Castellammare, inchiesta sulle scommesse online: i siti pirata

L’inchiesta che ha sgominato una cellula dei D’Alessandro dedita alle scommesse sportive è partita dalle rivelazioni del pentito Pasquale Rapicano di Castellammare di Stabia. È stato l’ex killer della cosca scanzanese a indirizzare i magistrati della Direzione Distrettuale Antimafia di Napoli su Roberto Di Somma (tra i 7 finiti in carcere).

Castellammare, inchiesta sulle scommesse online

Secondo il collaboratore di giustizia infatti, quest’ultimo avrebbe proseguito l’attività del cognato Antonio Oscurato (morto nel 2012, considerato dall’Antimafia un imprenditore nel settore dei giochi e delle scommesse, ritenuto vicino ai D’Alessandro).

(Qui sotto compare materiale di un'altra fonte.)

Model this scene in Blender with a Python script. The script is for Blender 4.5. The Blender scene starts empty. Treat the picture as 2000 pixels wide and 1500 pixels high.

E proprio per continuare ad avere la “protezione” del clan, Di Somma avrebbe assunto Rodolfo D’Apuzzo (a sua volta finito in manette nell’operazione di mercoledì condotta dalla guardia di finanza), che aveva contatti diretti con i vertici dei D’Alessandro. Secondo quanto emerso dalle indagini, i responsabili raccoglievano scommesse ma i proventi venivano indirizzati soltanto in minima parte nei circuiti legali. La quota più consistente infatti, era bancata su siti pirata.

I siti pirata e i broker “utilizzati” dal clan D’Alessandro

Le agenzie di scommesse si avvalevano della collaborazione di broker – sia italiani, sia stranieri – delegati alla raccolta delle puntate clandestine che il clan D’Alessandro riciclava nelle sue attività imprenditoriali fittiziamente intestate a prestanome. Ma nell’operazione di mercoledì è stato smascherato anche un sistema di estorsioni ai danni di commercianti stabiesi, attraverso il metodo della vendita dei gadget natalizi.

Per quest’accusa è finito in manette Michele D’Alessandro junior, figlio di Luigi e nipote del fondatore della cosca e defunto ras Michele D’Alessandro. Secondo quanto emerso dalle indagini, era Antonio Lucchese a girare (durante il periodo natalizio) per i negozi a chiedere l’acquisto dei gadget. Un affare che per il clan D’Alessandro valeva diverse migliaia di euro.